Fear of heights! Community panel fights six-story condo project

Fear of heights! Community panel fights six-story condo project
Operation condo: Developers want to turn this Mill Avenue lot into a 64-foot-high, six-story condo, but they’ll have to do it without the support of locals, who want the neighborhood to remain one- and two-family homes.
Photo by Steve Solomonson

For residents of Mill Island, six stories is three too many.

Residents blasted a developer’s plan to build a six-story condominium on Mill Avenue near Strickland Avenue, claiming that the leafy neighborhood should have one- and two-family homes — or none at all.

“We’ll accept nothing other than one- or two-family homes,” said Councilman Lew Fidler (D–Marine Park) at a recent Community Board 18 meeting, where developer Mark Scharf’s plans were presented. “We rezoned this property 15 years ago in order to make sure the character of the community was maintained. We’re not going to allow this aberration to go in.”

Attorney Joshua Rinesmith, representing Scharf, showed off blueprints for the proposed 84-unit building, which will feature commercial space appropriate for a small retail outlet or restaurant.

Rinesmith also came armed with a sob story, telling CB18 members that various hardships in remediating the contaminated property, which was used for various manufacturing purposes over the years — including gun powder manufacturing and petroleum storage — left an environmental quagmire that requires more than $1 million in rehabilitation.

Because of these hardships, building low-density, one- and two-family homes just isn’t worth the expense, Rinesmith explained.

“It’s infeasible to build one- and two-family homes,” he said. “You have to remember, [this property] was originally zoned for the most obnoxious and intense manufacturing purposes in the city, so the cost of cleaning up the site is going to be difficult to offset the cost with single family homes.”

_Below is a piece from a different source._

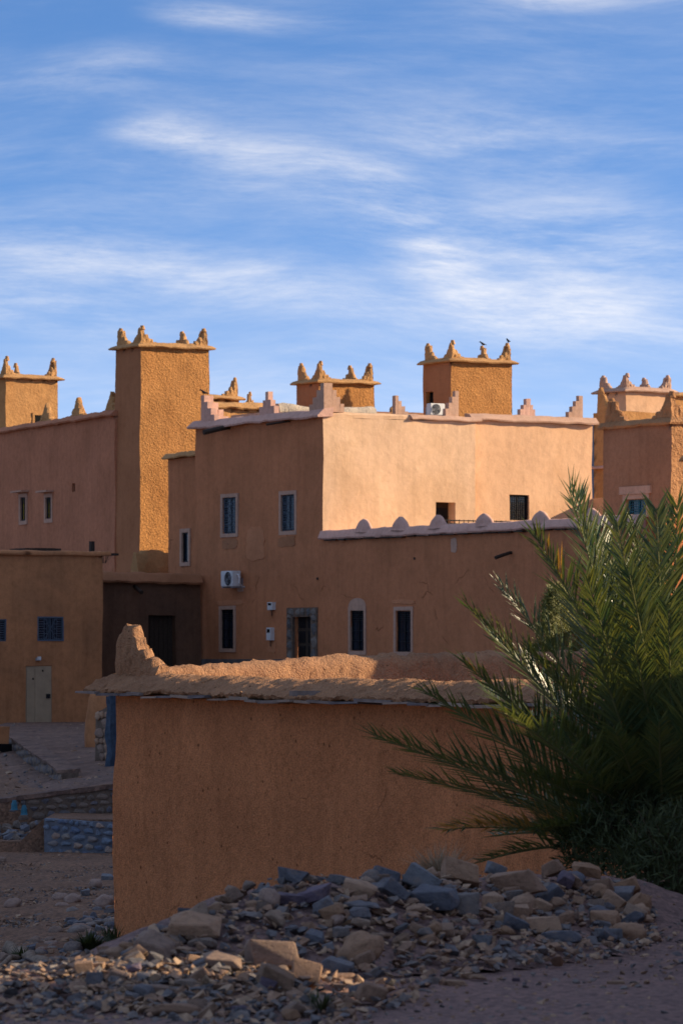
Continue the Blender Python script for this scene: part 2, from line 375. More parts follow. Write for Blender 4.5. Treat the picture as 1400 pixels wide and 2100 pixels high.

Yet board members weren’t moved by Reinsmith’s tale of woe.

“The profit wouldn’t be as large, but he would definitely make a profit,” said Dorothy Turano, CB18’s district manager. “It doesn’t belong there and the landlord is not sincere in looking to further the whole neighborhood concept.”

Board members agreed, claiming that a six-story condo would drastically conflict with Mill Island’s landscape.

“I think it would be the biggest eyesore I’ve ever seen,” board member Barbara Beaver said.